I have a function of which I need to return the time for another logging function, and it looks like this:
//put time in to buf, format 00:00:00\0
void gettimestr(char buf[9]) {
if(strlen(buf) != 9) { //experimental error checking
fprintf(stderr, "Buf appears to be %d bytes and not 9!\n", strlen( buf ));
}
time_t cur_time;
time(&cur_time);
struct tm *ts = localtime(&cur_time);
sprintf(buf, "%02d:%02d:%02d",
ts->tm_hour,
ts->tm_min,
ts->tm_sec );
strncat(buf, "\0", 1);
}
Now I guess the main problem is checking if the buffer is long enough, sizeof() returns a pointer size and strlen seems to randomly return 0 or something such as 12 on two different calls.

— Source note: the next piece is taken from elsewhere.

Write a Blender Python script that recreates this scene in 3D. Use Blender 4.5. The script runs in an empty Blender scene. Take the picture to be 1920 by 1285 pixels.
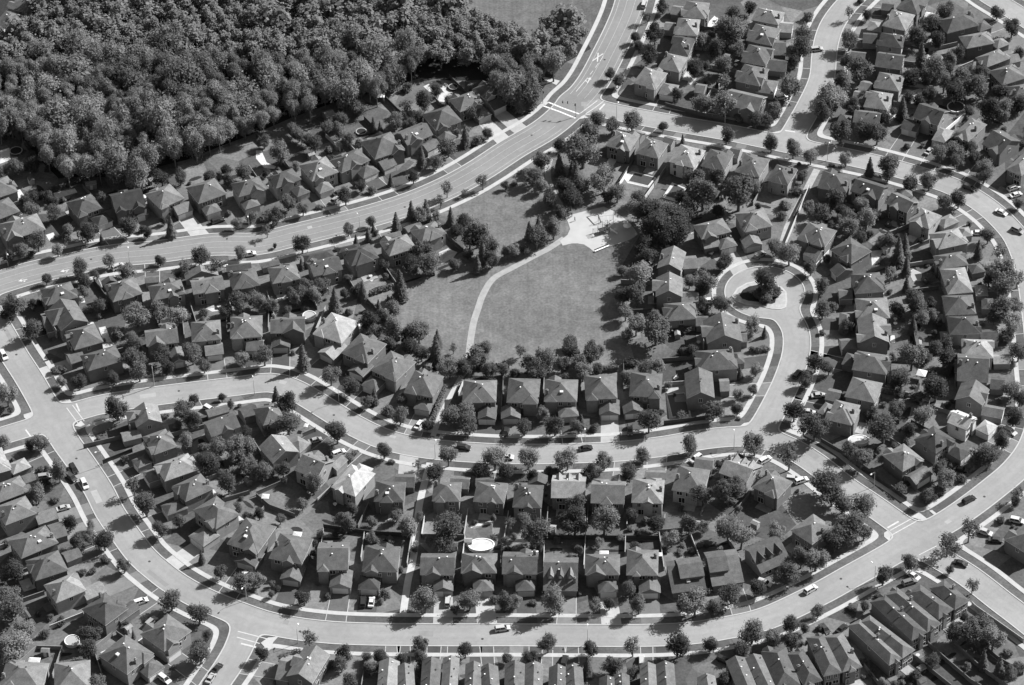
import bpy, math, random
import numpy as np
from mathutils import Vector, Matrix
random.seed(7); RNG = np.random.default_rng(7)
scene = bpy.context.scene
COL = scene.collection
PI = math.pi

# ------------------------------------------------------------------ camera
F_PX, TILT, ROLL, ALT = 6500.0, math.radians(41.0), math.radians(-2.0), 752.0
YC = -ALT / math.tan(TILT)
CAM = Vector((0, YC, ALT))
_c, _s = math.cos(ROLL), math.sin(ROLL)
_R = Vector((1, 0, 0)); _D = Vector((0, -math.sin(TILT), -math.cos(TILT))); _F = Vector((0, math.cos(TILT), -math.sin(TILT)))
CR = _c * _R - _s * _D
CD = _s * _R + _c * _D

def at(px, py, z=0.0):
    """photo pixel (1920 wide) -> the point of the place at height z"""
    d = (px - 960) * CR + (py - 642.5) * CD + F_PX * _F
    t = (z - ALT) / d.z
    p = CAM + d * t
    return Vector((p.x, p.y, z))

def scale_at(p):
    return F_PX / ((Vector(p) - CAM).dot(_F))     # photo pixels per metre

# ------------------------------------------------------------------ materials
def new_mat(name):
    m = bpy.data.materials.new(name); m.use_nodes = True
    nt = m.node_tree
    return m, nt, nt.nodes['Principled BSDF']

def gmat(name, v, rough=0.9, noise=0.0, scale=1.0, detail=4.0, spec=0.2, rand=0.0, coord='Object', fine=0.0, fscale=12.0):
    """grey material with procedural value variation"""
    m, nt, b = new_mat(name)
    b.inputs['Roughness'].default_value = rough
    b.inputs['Specular IOR Level'].default_value = spec
    N, L = nt.nodes, nt.links
    cur = None
    def mul(a, bsock):
        x = N.new('ShaderNodeMath'); x.operation = 'MULTIPLY'
        if a is None: x.inputs[0].default_value = v
        else: L.new(a, x.inputs[0])
        L.new(bsock, x.inputs[1]); return x.outputs[0]
    tc = N.new('ShaderNodeTexCoord')
    for amt, sc in ((noise, scale), (fine, fscale)):
        if amt > 0:
            n = N.new('ShaderNodeTexNoise'); n.inputs['Scale'].default_value = sc; n.inputs['Detail'].default_value = detail
            L.new(tc.outputs[coord], n.inputs['Vector'])
            mr = N.new('ShaderNodeMapRange'); mr.inputs['From Min'].default_value = .25; mr.inputs['From Max'].default_value = .75
            mr.inputs['To Min'].default_value = 1 - amt; mr.inputs['To Max'].default_value = 1 + amt
            L.new(n.outputs['Fac'], mr.inputs['Value']); cur = mul(cur, mr.outputs[0])
    if rand > 0:
        oi = N.new('ShaderNodeObjectInfo')
        mr = N.new('ShaderNodeMapRange'); mr.inputs['To Min'].default_value = 1 - rand; mr.inputs['To Max'].default_value = 1 + rand
        L.new(oi.outputs['Random'], mr.inputs['Value']); cur = mul(cur, mr.outputs[0])
    if cur is None:
        b.inputs['Base Color'].default_value = (v, v, v, 1)
    else:
        cb = N.new('ShaderNodeCombineColor')
        for i in range(3): L.new(cur, cb.inputs[i])
        L.new(cb.outputs[0], b.inputs['Base Color'])
    return m

def value_chain(m, b, v, terms):
    nt = m.node_tree; N, L = nt.nodes, nt.links
    x = N.new('ShaderNodeValue'); x.outputs[0].default_value = v; cur = x.outputs[0]
    for t in terms:
        y = N.new('ShaderNodeMath'); y.operation = 'MULTIPLY'; L.new(cur, y.inputs[0]); L.new(t, y.inputs[1]); cur = y.outputs[0]
    cb = N.new('ShaderNodeCombineColor')
    for i in range(3): L.new(cur, cb.inputs[i])
    L.new(cb.outputs[0], b.inputs['Base Color'])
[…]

My first question is, how would I be able to detect the size of the buffer safely, is it possible?
My other question is, is accepting buf[9] a favourable method or should I accept a pointer to a buffer, and use strcat() instead of sprintf() to append the time to it? sprintf makes it easier for padding zeros to the time values, although it seems to only accept a character array and not a pointer.
Your function assumes that the buffer being passed in already contains a null-terminated string with 9 characters. That doesn't make sense.
The proper way would be to request the size as an argument:
void gettimestr(char *buf, int bufferSize) {
and use snprintf:
snprintf(buf, bufferSize, "%02dx....", ....);<sub>*</sub>
And terminate the string since snprintf won't do that if you exceed the limit:
buf[bufferSize-1] = 0;
You can call your function like this:
char buffer[16];
gettimestr(buffer, sizeof(buffer));
There is no other way to determine the size. This isn't Java where an array knows its size. Passing a char * will simply send a pointer down to the function with no further information, so your only way to get the size of the buffer is by requiring the caller to specify it.
(EDIT: snprintf should always terminate the string properly, as pointed out in the comments.)